Greggs has reported an almost 50% rise in pre-tax profit after diversifying its product range during the first half of the year.
The bakery chain reported a 3.2% rise in like for like first half sales, while pre-tax profit rose 48% to £16.9m from £11.4m in the first half of 2013.
Greggs benefited from weak comparative figures for the same period last year (when like for like sales fell by 2.9%). It said that weaker comparables also helped boost sales into July as the country has not experienced the widespread heatwave conditions that depressed sales last year.

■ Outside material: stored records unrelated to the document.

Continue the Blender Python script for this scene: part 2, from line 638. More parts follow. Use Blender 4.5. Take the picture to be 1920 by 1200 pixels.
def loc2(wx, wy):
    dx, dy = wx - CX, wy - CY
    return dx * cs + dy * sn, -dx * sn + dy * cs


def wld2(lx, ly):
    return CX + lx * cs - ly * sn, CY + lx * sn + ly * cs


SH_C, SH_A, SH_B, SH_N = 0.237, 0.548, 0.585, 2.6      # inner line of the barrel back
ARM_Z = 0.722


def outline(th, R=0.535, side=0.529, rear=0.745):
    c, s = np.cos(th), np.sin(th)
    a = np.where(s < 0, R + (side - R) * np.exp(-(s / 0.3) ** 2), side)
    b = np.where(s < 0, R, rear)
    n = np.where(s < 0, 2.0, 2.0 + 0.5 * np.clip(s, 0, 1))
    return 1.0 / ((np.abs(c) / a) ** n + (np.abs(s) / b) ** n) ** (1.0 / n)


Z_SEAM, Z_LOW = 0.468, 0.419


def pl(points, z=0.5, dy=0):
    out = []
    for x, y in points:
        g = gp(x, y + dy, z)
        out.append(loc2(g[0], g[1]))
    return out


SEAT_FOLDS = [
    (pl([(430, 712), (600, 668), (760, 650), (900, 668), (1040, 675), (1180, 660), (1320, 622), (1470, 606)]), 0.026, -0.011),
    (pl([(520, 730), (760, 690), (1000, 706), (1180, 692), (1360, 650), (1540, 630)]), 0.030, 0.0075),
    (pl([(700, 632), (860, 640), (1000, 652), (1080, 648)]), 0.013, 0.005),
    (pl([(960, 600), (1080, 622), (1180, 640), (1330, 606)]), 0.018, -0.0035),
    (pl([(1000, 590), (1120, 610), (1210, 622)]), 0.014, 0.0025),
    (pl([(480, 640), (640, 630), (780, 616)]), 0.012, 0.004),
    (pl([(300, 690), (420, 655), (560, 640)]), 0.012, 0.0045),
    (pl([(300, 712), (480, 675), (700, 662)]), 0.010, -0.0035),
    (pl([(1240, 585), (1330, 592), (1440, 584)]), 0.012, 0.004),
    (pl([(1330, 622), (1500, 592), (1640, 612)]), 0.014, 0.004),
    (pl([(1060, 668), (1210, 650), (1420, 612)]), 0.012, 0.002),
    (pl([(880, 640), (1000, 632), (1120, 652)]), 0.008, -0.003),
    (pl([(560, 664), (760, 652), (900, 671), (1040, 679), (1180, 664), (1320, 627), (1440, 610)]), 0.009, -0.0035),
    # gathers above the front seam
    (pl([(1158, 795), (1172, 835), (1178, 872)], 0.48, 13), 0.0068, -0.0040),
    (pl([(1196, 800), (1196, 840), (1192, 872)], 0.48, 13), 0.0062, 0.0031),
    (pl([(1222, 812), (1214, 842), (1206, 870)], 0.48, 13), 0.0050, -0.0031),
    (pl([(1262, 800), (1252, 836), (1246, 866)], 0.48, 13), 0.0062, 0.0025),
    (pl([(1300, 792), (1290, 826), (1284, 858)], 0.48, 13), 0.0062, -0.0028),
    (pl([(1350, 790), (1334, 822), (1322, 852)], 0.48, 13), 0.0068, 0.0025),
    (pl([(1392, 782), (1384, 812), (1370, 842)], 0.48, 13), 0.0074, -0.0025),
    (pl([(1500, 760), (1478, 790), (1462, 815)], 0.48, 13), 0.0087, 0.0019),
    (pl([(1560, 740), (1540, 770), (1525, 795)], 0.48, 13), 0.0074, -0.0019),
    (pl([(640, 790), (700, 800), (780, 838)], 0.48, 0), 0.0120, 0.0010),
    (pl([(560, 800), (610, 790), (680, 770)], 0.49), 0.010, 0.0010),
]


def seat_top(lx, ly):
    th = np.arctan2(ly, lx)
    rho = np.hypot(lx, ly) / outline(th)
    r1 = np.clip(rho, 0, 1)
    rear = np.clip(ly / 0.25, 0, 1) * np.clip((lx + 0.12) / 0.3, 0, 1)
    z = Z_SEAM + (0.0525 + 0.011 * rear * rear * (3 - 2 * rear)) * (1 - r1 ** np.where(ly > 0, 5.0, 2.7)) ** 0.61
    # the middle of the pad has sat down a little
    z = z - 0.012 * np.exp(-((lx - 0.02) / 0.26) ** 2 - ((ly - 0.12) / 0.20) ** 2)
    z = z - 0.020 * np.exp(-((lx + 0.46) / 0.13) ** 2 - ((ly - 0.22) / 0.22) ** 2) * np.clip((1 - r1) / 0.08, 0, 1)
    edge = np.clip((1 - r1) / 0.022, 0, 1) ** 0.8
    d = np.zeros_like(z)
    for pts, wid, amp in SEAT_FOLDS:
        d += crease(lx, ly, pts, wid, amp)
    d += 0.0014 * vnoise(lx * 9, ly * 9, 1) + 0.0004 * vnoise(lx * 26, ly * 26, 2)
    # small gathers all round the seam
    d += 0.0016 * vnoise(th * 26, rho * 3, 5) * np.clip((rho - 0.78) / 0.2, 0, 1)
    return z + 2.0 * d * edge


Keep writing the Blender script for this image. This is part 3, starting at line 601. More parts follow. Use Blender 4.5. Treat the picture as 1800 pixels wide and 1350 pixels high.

Roger Whiteside, chief executive, said: “Whilst our year-on-year performance has benefited from comparison with a period of weak trading in 2013, sales growth is also being driven by initiatives that have further improved our products, availability, service and value. Our new and improved coffee blend and sandwich range are great examples of this.”
Greggs said it had seen strong sales growth after refreshing its coffee range in 2014, while it has also launched a new range of freshly made sandwiches and extended its meal deals during the period.

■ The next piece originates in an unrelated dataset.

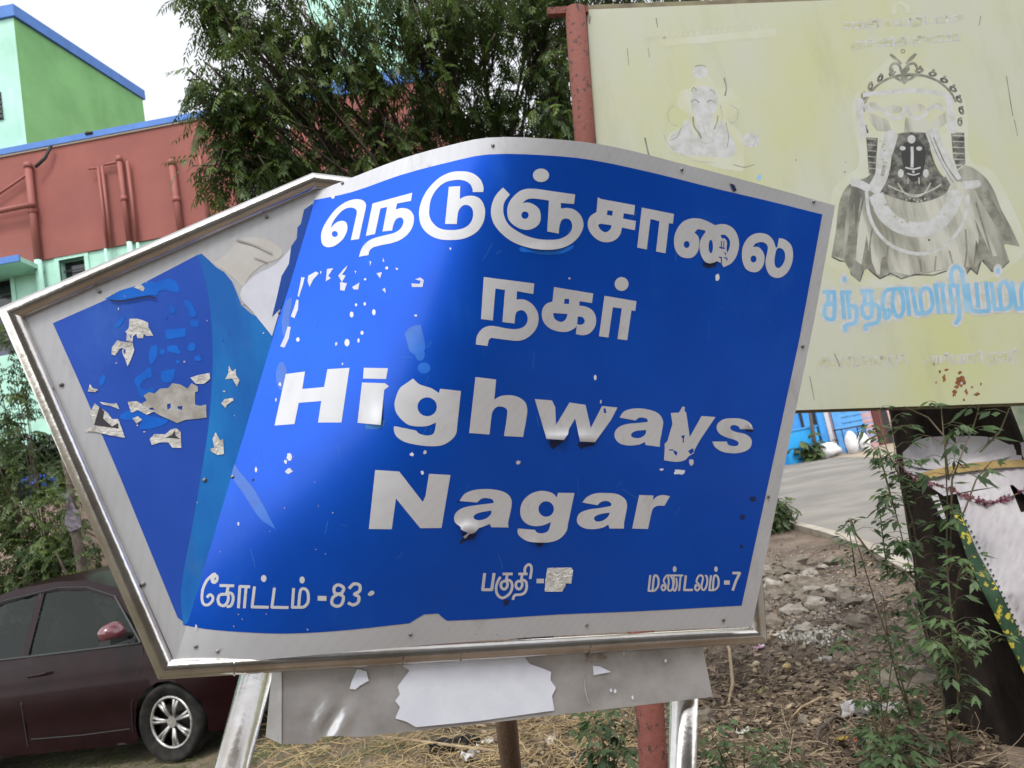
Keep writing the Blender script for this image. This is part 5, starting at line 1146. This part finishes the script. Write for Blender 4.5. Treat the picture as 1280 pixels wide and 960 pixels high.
def wheel(x, y, name='wheel'):
    sg_ = -1 if y < 0 else 1
    prof = [(.0, .205), (.02, .215), (.045, .27), (.05, .29), (.03, .305), (-.03, .31), (-.12, .31), (-.17, .29), (-.18, .21)]
    V = []; Fc = []; n = 32
    for (o_, r) in prof:
        for j in range(n): a = 2 * math.pi * j / n; V.append((x + r * math.cos(a), y + sg_ * o_, .31 + r * math.sin(a)))
    for i in range(len(prof) - 1):
        for j in range(n): Fc.append((i * n + j, i * n + (j + 1) % n, (i + 1) * n + (j + 1) % n, (i + 1) * n + j))
    w_ = cmesh(name, V, Fc, M['tyre'], smooth=True)
    b = MB().tube([(x, y - sg_ * .10, .31), (x, y - sg_ * .09, .31)], .2, 24); cmesh('rim_back', b.v, b.f, M['wheelgap'], w_)
    b = MB(); b.tube([(x + .198 * math.cos(a), y + sg_ * .012, .31 + .198 * math.sin(a)) for a in np.linspace(0, 2 * math.pi, 29)], .013, 6, False)
    cmesh('rim', b.v, b.f, M['rim'], w_, True)
    b = MB().tube([(x, y - sg_ * .04, .31), (x, y + sg_ * .012, .31)], .045, 12); cmesh('hub', b.v, b.f, M['rim'], w_)
    for k in range(7):
        a = 2 * math.pi * k / 7 + .3; b = MB()
        for da in (-.11, .11):
            b.add(*(lambda q: (q.v, q.f))(MB().tube([(x + .03 * math.cos(a), y - sg_ * .005, .31 + .03 * math.sin(a)), (x + .12 * math.cos(a + da * .7), y + sg_ * .008, .31 + .12 * math.sin(a + da * .7)), (x + .195 * math.cos(a + da), y + sg_ * .004, .31 + .195 * math.sin(a + da))], [.012, .013, .016], 6)))
        cmesh('spoke', b.v, b.f, M['rim'], w_, True)
for x in (axf, -1.32):
    for y in (-.80, .80): wheel(x, y)
# interior
b = MB()
b.tube([(.34 + .06 * math.cos(a), -.38 + .18 * math.cos(a), .93 + .18 * math.sin(a)) for a in np.linspace(0, 2 * math.pi, 25)], .014, 6, False).tube([(.33, -.56, .93), (.36, -.2, .93)], .012, 6).tube([(.36, -.38, .93), (.6, -.38, .82)], .03, 8)
cmesh('steering_wheel', b.v, b.f, M['blackpl'])
b = MB().box((.72, 0, .86), (.42, 1.4, .14)).box((.1, 0, .4), (2.4, 1.45, .06)); cmesh('dashboard', b.v, b.f, M['interior'])
for y in (-.38, .38):
    b = MB().blob((-.1, y, .62), (.30, .27, .14), 1, .03, 14, 8).blob((-.32, y, .93), (.11, .25, .36), 2, .03, 14, 8).blob((-.36, y, 1.28), (.06, .13, .10), 2, .03, 10, 6); cmesh('seat', b.v, b.f, M['interior'], smooth=True)

# ================================================================== FAR SHOPS ACROSS THE ROAD
YS = RZ(1040, 572).y
def PS(px, py, dy=0): return RY(px, py, YS + dy)
M['bluewall'] = mat('bright_blue_painted_wall', (.055, .30, .68), rough=.8, col2=(.045, .24, .56), vscale=.8)
M['blueshut'] = mat('blue_roller_shutter', (.10, .34, .70), rough=.6, col2=(.08, .28, .60), vscale=3)
M['pinkw'] = mat('pale_pink_wall', (.62, .40, .40), rough=.85, col2=(.52, .33, .33), vscale=1)
M['whitesack'] = mat('white_woven_sack', (.72, .72, .73), rough=.8, col2=(.60, .60, .62), vscale=4, bump=.4, bscale=12)
sh = thing('shop_building', 'bright blue shop front with a dark door gap and paler blue shutter', 'shop', tuple(PS(1000, 572)))
def slab(px0, px1, pyt, pyb, dy, th, name, mt, par, zb=None):
    a = PS(px0, pyb, dy); b_ = PS(px1, pyb, dy); c = PS((px0 + px1) / 2, pyt, dy); z0 = a.z if zb is None else zb
    return wallbox(name, a.x, b_.x, YS + dy, YS + dy + th, z0, c.z, mt, par)
slab(900, 1013, 470, 570, 1.2, 3, 'wall', M['bluewall'], sh, 0)
slab(1011, 1014, 470, 566, 1.1, .1, 'dark_gap_door', M['cable'], sh, 0) ; slab(1022, 1030, 470, 566, 1.15, .06, 'door_opening', M['cable'], sh, 0)
slab(1031, 1041, 470, 562, 1.0, 3.1, 'panel', M['bluewall'], sh, 0)
slab(1013, 1022, 470, 562, 1.1, 3, 'panel', M['bluewall'], sh, 0)
slab(1041, 1046, 470, 562, .9, .4, 'pillar', mat('pale_grey_pillar', (.50, .50, .52), rough=.8), sh, 0)
sh2 = slab(1046, 1083, 470, 545, 1.1, .12, 'shutter', M['blueshut'], sh, 0)
for k in range(12): wallbox('shutter_slat', PS(1046, 500, 1.1).x, PS(1083, 500, 1.1).x, YS + 1.06, YS + 1.099, .3 + .26 * k, .30 + .26 * k + .04, M['blueshut'], sh2)
pk = thing('shop_building', 'pale pink building with red doorway beyond the white sacks', 'shop', tuple(PS(1110, 570)))
slab(1083, 1200, 450, 566, 1.4, 3, 'wall', M['pinkw'], pk, 0); slab(1103, 1114, 480, 566, 1.3, .09, 'doorway', mat('dark_red_door', (.10, .02, .02), rough=.7), pk, 0); slab(1114, 1122, 480, 566, 1.3, .08, 'dark_opening', M['cable'], pk, 0)
slab(1085, 1088, 480, 566, 1.3, .08, 'pipe', M['whitesack'], pk, 0)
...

Greggs admitted that trading conditions in the first half of 2014 were more favourable than last year. The weather has been more settled, general economic indicators have been more positive and it has benefitted from low commodity price inflation.
Outside of normal trading operations, Greggs made a property profit of £1.4m but took exceptional costs of £8.3m after closing in-store bakeries and restructuring support functions.

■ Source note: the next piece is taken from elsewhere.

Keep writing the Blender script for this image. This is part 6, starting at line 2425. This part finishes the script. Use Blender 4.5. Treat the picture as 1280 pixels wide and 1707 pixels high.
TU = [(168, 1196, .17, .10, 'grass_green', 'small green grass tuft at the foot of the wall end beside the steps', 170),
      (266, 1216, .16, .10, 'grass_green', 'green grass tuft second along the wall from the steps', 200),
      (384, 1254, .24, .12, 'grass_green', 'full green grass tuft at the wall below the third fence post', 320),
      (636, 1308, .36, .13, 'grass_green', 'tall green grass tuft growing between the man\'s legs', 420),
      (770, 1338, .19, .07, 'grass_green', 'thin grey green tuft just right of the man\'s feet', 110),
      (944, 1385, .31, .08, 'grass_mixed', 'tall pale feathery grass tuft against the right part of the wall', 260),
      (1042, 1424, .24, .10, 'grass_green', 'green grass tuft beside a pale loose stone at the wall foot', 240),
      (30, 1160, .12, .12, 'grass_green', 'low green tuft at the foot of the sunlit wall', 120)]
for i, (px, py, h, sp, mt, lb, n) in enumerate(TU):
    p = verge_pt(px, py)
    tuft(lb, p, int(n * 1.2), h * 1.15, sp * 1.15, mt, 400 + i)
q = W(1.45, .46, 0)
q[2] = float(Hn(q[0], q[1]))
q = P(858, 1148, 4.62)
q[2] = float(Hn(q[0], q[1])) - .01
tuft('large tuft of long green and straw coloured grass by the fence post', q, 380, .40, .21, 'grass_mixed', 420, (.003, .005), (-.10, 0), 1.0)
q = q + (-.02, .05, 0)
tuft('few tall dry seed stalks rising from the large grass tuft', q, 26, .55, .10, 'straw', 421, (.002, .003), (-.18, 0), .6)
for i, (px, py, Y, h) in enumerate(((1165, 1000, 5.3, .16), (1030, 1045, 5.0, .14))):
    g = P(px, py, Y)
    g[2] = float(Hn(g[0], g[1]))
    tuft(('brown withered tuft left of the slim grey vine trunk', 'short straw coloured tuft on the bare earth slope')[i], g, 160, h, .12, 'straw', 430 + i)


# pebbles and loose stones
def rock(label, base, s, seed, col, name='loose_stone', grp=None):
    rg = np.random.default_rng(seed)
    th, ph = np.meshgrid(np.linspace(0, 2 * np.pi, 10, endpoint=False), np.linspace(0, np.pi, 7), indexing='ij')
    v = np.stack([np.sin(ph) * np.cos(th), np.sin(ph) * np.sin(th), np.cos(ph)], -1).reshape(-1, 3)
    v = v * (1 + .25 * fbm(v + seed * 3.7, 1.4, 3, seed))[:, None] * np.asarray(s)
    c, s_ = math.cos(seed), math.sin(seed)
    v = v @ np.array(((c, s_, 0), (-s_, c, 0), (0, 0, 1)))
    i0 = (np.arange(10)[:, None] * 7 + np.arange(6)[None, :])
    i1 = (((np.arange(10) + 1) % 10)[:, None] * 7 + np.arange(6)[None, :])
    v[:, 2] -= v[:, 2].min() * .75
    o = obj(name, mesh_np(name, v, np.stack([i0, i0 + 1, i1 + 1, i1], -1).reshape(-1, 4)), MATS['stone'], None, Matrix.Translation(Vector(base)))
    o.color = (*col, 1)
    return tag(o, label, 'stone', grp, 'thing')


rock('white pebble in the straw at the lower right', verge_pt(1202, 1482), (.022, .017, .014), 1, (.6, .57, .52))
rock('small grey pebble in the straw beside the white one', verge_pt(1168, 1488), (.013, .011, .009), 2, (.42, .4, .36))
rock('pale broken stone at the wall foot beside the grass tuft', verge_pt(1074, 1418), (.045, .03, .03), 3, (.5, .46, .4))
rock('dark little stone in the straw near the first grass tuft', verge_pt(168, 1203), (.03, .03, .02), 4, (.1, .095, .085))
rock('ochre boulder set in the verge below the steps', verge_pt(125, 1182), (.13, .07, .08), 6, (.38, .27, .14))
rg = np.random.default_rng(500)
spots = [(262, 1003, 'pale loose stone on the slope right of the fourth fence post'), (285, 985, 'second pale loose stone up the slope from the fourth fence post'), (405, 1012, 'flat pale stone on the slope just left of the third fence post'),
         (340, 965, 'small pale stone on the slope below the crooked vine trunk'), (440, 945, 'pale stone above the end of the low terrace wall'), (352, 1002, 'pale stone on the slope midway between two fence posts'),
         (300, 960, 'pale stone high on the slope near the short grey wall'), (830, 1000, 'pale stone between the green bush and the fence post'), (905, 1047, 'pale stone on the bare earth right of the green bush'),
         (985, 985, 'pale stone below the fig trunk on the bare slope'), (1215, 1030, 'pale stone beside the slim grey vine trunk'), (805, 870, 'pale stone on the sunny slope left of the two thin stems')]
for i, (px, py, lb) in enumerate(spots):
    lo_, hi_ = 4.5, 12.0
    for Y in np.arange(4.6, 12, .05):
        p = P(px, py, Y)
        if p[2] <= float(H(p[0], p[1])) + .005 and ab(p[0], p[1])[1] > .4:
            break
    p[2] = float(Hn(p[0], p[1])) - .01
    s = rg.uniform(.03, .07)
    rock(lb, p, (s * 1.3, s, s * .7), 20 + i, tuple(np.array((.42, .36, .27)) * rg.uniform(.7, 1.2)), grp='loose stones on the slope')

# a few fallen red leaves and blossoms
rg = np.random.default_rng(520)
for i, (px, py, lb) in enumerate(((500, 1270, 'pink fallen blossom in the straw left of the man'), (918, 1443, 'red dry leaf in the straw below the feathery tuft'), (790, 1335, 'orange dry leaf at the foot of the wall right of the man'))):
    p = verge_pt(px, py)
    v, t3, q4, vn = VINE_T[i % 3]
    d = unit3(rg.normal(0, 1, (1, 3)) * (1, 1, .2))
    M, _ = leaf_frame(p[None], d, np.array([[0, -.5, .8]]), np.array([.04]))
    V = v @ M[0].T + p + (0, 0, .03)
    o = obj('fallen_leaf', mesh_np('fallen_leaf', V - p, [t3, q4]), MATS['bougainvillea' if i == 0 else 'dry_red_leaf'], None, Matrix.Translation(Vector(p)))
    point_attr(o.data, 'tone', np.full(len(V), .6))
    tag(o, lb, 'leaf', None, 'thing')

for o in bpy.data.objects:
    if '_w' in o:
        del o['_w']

Whiteside added: “Although sales comparables strengthen in the second half the risk of input cost inflation appears to be reducing. Overall, we expect to deliver an improved financial result for the year and further progress against our strategic plan.”
Analysts at Shore Capital said the results “exceeded our expectations”.
A Shore Capital note this morning stated: “Greggs is engaged in a period of focus and self-improvement under CEO Roger Whiteside that has beaten our expectations and impressed us.
“During H1 the group states that it has benefited from more favourable trading conditions and relatively easy comparatives. However, to our minds it is also true to point out that the group has positioned itself better to reap the rewards from these evolving market conditions.”
Greggs shares were up 4.4% to 522.2p in early trading. The shares have risen by over 20% since the start of the year.